Infotainment: Wie aus der Bastelbude
Altbacken und ein bisschen wie aus dem China-Elektro-Sortiment früherer Zeiten wirkt dagegen das Infotainment, die Regelung gelingt nur mit spitzen Fingern und dezidiertem Druck auf das Display. Nervig: Das nebenbei noch kabelgebundene Carplay muss jedes Mal wieder aktiviert werden. Die Heizungsregelung könnte feiner sein, es wird entweder warm oder kalt, nicht viel dazwischen. Dafür gelingt die "nicht-digitale", sprich analoge Bedienung umso besser: Der MG ist bei spektakulärer Außenoptik innen sehr sachlich und nüchtern gemacht, dabei mit guten Sitzen, reichlich Ablagen, einem griffigen Lenkrad und guter Übersicht gesegnet, dazu kommen noch gute Spiegel, herrlich "normale" Blinkerhebel oder ein Bordcomputer, der in drei Ebenen keine Fragen offenlässt. Unprätentiös und völlig unchinesisch, fast "Golf-mäßig", könnte man sagen.

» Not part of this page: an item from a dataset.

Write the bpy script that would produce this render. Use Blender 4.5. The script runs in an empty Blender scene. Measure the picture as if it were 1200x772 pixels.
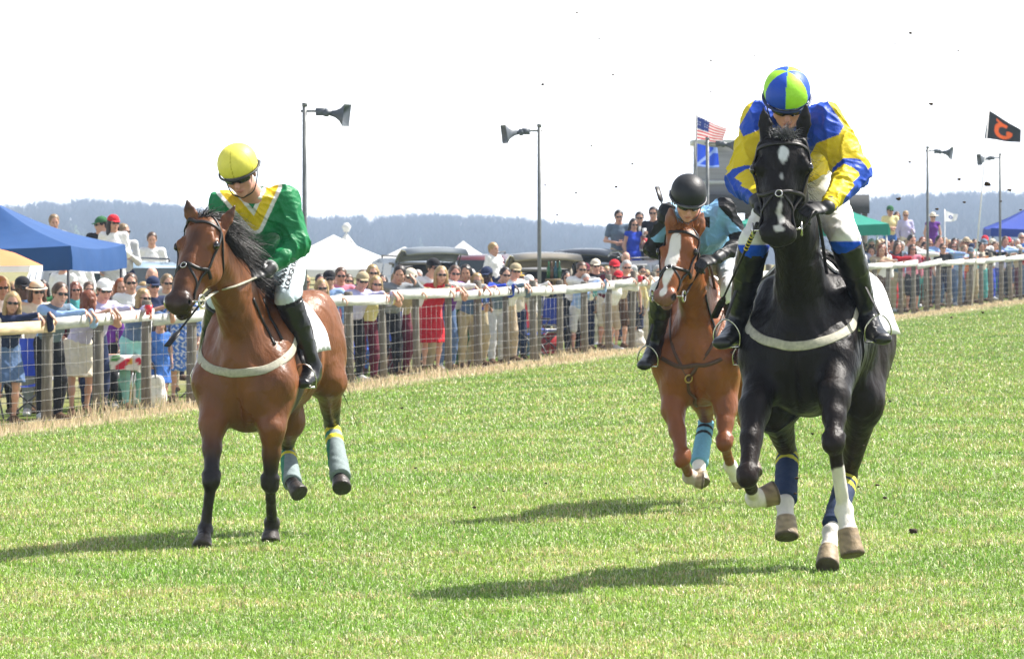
import bpy, math, random
import numpy as np
from mathutils import Vector
from mathutils.bvhtree import BVHTree

# ------------------------------------------------------------ camera, sky, sun, exposure
SC = bpy.context.scene
F, HOR, CZ = 6667.0, 248.0, 2.0
cam_d = bpy.data.cameras.new('camera'); cam = bpy.data.objects.new('camera', cam_d)
SC.collection.objects.link(cam); SC.camera = cam
cam.location = (0, 0, CZ); cam.rotation_euler = (math.radians(90), 0, 0)
cam_d.sensor_width = 36.0; cam_d.lens = F / 1200 * 36
cam_d.shift_y = -(386 - HOR) / 1200
cam_d.clip_start = 0.5; cam_d.clip_end = 20000
cam_d.dof.use_dof = True; cam_d.dof.focus_distance = 33.0; cam_d.dof.aperture_fstop = 18.0

SUN_DIR = Vector((0.56, 0.27, 0.79)).normalized()      # towards the sun
W = bpy.data.worlds.new('World'); SC.world = W; W.use_nodes = True
nt = W.node_tree; bg = nt.nodes['Background']
sky = nt.nodes.new('ShaderNodeTexSky'); sky.sky_type = 'NISHITA'; sky.sun_disc = False
sky.sun_elevation = math.asin(SUN_DIR.z)
sky.sun_rotation = math.atan2(SUN_DIR.x, SUN_DIR.y)
sky.air_density = 1.0; sky.dust_density = 3.0; sky.ozone_density = 1.0; sky.altitude = 100
gm = nt.nodes.new('ShaderNodeNewGeometry'); sx = nt.nodes.new('ShaderNodeSeparateXYZ'); nt.links.new(gm.outputs['Incoming'], sx.inputs[0])
mr = nt.nodes.new('ShaderNodeMapRange'); mr.inputs[1].default_value = -0.10; mr.inputs[2].default_value = 0.0; mr.inputs[3].default_value = 0.12; mr.inputs[4].default_value = 0.93
nt.links.new(sx.outputs[2], mr.inputs[0])                # pale hazy sky, whitest towards the horizon
mx = nt.nodes.new('ShaderNodeMix'); mx.data_type = 'RGBA'; nt.links.new(mr.outputs[0], mx.inputs[0]); nt.links.new(sky.outputs[0], mx.inputs[6]); mx.inputs[7].default_value = (29, 29.4, 30, 1)
nt.links.new(mx.outputs[2], bg.inputs[0]); bg.inputs[1].default_value = 0.055
sd = bpy.data.lights.new('sun', 'SUN'); so = bpy.data.objects.new('sun', sd); SC.collection.objects.link(so)
sd.energy = 4.9; sd.angle = math.radians(0.5); sd.color = (1.0, 0.955, 0.89)
so.rotation_euler = SUN_DIR.to_track_quat('Z', 'Y').to_euler(); so.location = (30, 10, 60)
vs = SC.view_settings; vs.view_transform = 'Standard'; vs.look = 'None'; vs.gamma = 1; vs.use_curve_mapping = False
vs.exposure = 1.06
SC.cycles.volume_max_steps = 64; SC.cycles.volume_step_rate = 4
SC.cycles.max_bounces = 6; SC.cycles.volume_bounces = 0; SC.cycles.transparent_max_bounces = 6
SC.cycles.use_denoising = True

rng = np.random.default_rng(7); random.seed(7)
A3 = lambda *v: np.array(v, dtype=float)
def P(px, py, Y): return A3((px - 600) * Y / F, Y, CZ - (py - HOR) * Y / F)
def nrm(v):
    v = np.asarray(v, float); n = np.linalg.norm(v); return v / n if n > 1e-9 else v
def PX(v):                                                # photo column / row of world points
    return 600 + F * v[:, 0] / v[:, 1], HOR - F * (v[:, 2] - CZ) / v[:, 1]

# ------------------------------------------------------------ objects
def put(o, root=None):
    SC.collection.objects.link(o)
    if root is not None: o.parent = root
    return o
def tag(o, label=None, cat=None, group=None, kind=None):
    if label: o['label'] = label
    if cat: o['category'] = cat
    if group: o['group'] = group
    if kind: o['kind'] = kind
    return o
def root_of(name, loc, label, cat, group=None):
    o = bpy.data.objects.new(name, None); o.empty_display_size = .2; o.location = Vector(loc); put(o)
    return tag(o, label, cat, group)
def origin(o):
    loc = np.zeros(3)
    while o is not None: loc = loc + np.array(o.location); o = o.parent
    return loc
def mk(name, v, f, mat, root=None, col=None, smooth=True, loc=None, mats=None, fmat=None):
    """world-space verts/faces -> ONE mesh object; faces: (n,k) int array, or list of arrays/lists"""
    v = np.asarray(v, dtype=np.float32).reshape(-1, 3)
    base = origin(root) if root is not None else (np.zeros(3) if loc is None else np.asarray(loc, float))
    me = bpy.data.meshes.new(name)
    arrs = [np.asarray(f)] if isinstance(f, np.ndarray) else None
    me.vertices.add(len(v)); me.vertices.foreach_set('co', (v - base.astype(np.float32)).ravel())
    if arrs is not None:
        a = arrs[0].astype(np.int32); n, k = a.shape
        me.loops.add(n * k); me.loops.foreach_set('vertex_index', a.ravel())
        me.polygons.add(n); me.polygons.foreach_set('loop_start', np.arange(0, n * k, k, dtype=np.int32))
    else:
        flat = np.array([i for q in f for i in q], dtype=np.int32); ln = np.array([len(q) for q in f])
        st = np.concatenate([[0], np.cumsum(ln)[:-1]]).astype(np.int32); n = len(f)
        me.loops.add(len(flat)); me.loops.foreach_set('vertex_index', flat)
        me.polygons.add(n); me.polygons.foreach_set('loop_start', st)
    if smooth: me.polygons.foreach_set('use_smooth', np.ones(n, dtype=bool))
    for m in (mats or [mat]): me.materials.append(m)
    if fmat is not None: me.polygons.foreach_set('material_index', np.asarray(fmat, dtype=np.int32))
    me.update(calc_edges=True); me.validate()
    if col is not None:
        at = me.color_attributes.new('Col', 'FLOAT_COLOR', 'POINT')
        c = np.ones((len(v), 4), dtype=np.float32); c[:, :3] = col; at.data.foreach_set('color', c.ravel())
    o = bpy.data.objects.new(name, me)
    if root is None: o.location = Vector(base)
    return put(o, root)

class MB:
    """collects boxes, tubes, sheets; build() links them as one mesh"""
    def __init__(s): s.v = []; s.f = []; s.m = []; s.n = 0; s.c = []
    def add(s, v, f, mi=0, col=None):
        v = np.asarray(v, float).reshape(-1, 3); s.v.append(v)
        for q in f: s.f.append([int(i) + s.n for i in q]); s.m.append(mi)
        s.n += len(v)
        s.c.append(np.tile(np.array(col if col is not None else (1, 1, 1), float), (len(v), 1)) if col is None or np.ndim(col) == 1 else np.asarray(col, float))
        return s
    def box(s, c, h, ax=None, mi=0, col=None):
        ax = np.eye(3) if ax is None else np.asarray(ax, float); c = np.asarray(c, float)
        v = [c + x * h[0] * ax[0] + y * h[1] * ax[1] + z * h[2] * ax[2] for x in (-1, 1) for y in (-1, 1) for z in (-1, 1)]
        return s.add(v, [(0, 1, 3, 2), (4, 6, 7, 5), (0, 4, 5, 1), (2, 3, 7, 6), (0, 2, 6, 4), (1, 5, 7, 3)], mi, col)
    def tube(s, pts, r, n=8, mi=0, col=None, flat=1.0):
        pts = [np.asarray(p, float) for p in pts]; r = [r] * len(pts) if np.isscalar(r) else r
        v = []; ref = A3(0, 0, 1)
        for i, p in enumerate(pts):
            t = nrm(pts[min(i + 1, len(pts) - 1)] - pts[max(i - 1, 0)])
            if abs(t @ ref) > .95: ref = A3(1, 0, 0) if abs(t[0]) < .9 else A3(0, 1, 0)
            u = nrm(np.cross(t, ref)); w = np.cross(u, t)
            for k in range(n):
                a = 2 * math.pi * k / n; v.append(p + r[i] * (math.cos(a) * u + flat * math.sin(a) * w))
        f = [(i * n + k, i * n + (k + 1) % n, (i + 1) * n + (k + 1) % n, (i + 1) * n + k) for i in range(len(pts) - 1) for k in range(n)]
        f += [tuple(range(n))[::-1], tuple(range((len(pts) - 1) * n, len(pts) * n))]
        return s.add(v, f, mi, col)
    def ring(s, c, nrmv, R, r, n=20, mi=0, col=None):
        nv = nrm(nrmv); a = nrm(np.cross(nv, A3(.3, .2, 1))); b = np.cross(nv, a); v = []; f = []
        m = 6
        for i in range(n):
            t = 2 * math.pi * i / n; d = math.cos(t) * a + math.sin(t) * b
            for j in range(m):
                q = 2 * math.pi * j / m; v.append(np.asarray(c) + d * (R + r * math.cos(q)) + nv * r * math.sin(q))
        for i in range(n):
            for j in range(m): f.append((i * m + j, ((i + 1) % n) * m + j, ((i + 1) % n) * m + (j + 1) % m, i * m + (j + 1) % m))
        return s.add(v, f, mi, col)
    def build(s, name, mat, root=None, smooth=False, mats=None, loc=None, usecol=False):
        return mk(name, np.concatenate(s.v), s.f, mat, root, smooth=smooth, mats=mats, fmat=s.m if mats else None, loc=loc,
                  col=np.concatenate(s.c) if usecol else None)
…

Platz da: Sogar das Fahrrad passt unzerlegt rein
Gut gefällt zudem das Platzangebot: Auf kompakten 4,28 Meter Länge seitzen vier Erwachsene bequem, es gibt im Fond viel Platz über dem Scheitel wie auch vor den Knien, nötigenfalls auch ein Fünfter in der Mitte, weil der Akku sehr flach baut und der Boden im Fond fast eben ist. Auch der Kofferraum, mit Unterbodenfach geht in Ordnung, einen Frunk sucht man aber trotz Heckantrieb vergebens. Dafür passt das Gravel-Bike in einem Hopps in den bei Umklappen der Lehnen fast ebenen Kofferraum, der folglich eine gute Länge realisiert, fast wie ein kleiner Kombi.
So bleibt am Ende das schale Gefühl: Hier wäre mehr drin gewesen, für MG. Und andererseits die Botschaft an die heimischen Hersteller, es besser zu machen. Motto: Die anderen kochen auch nur mit Wasser. Allerdings kochen sie sehr schnell.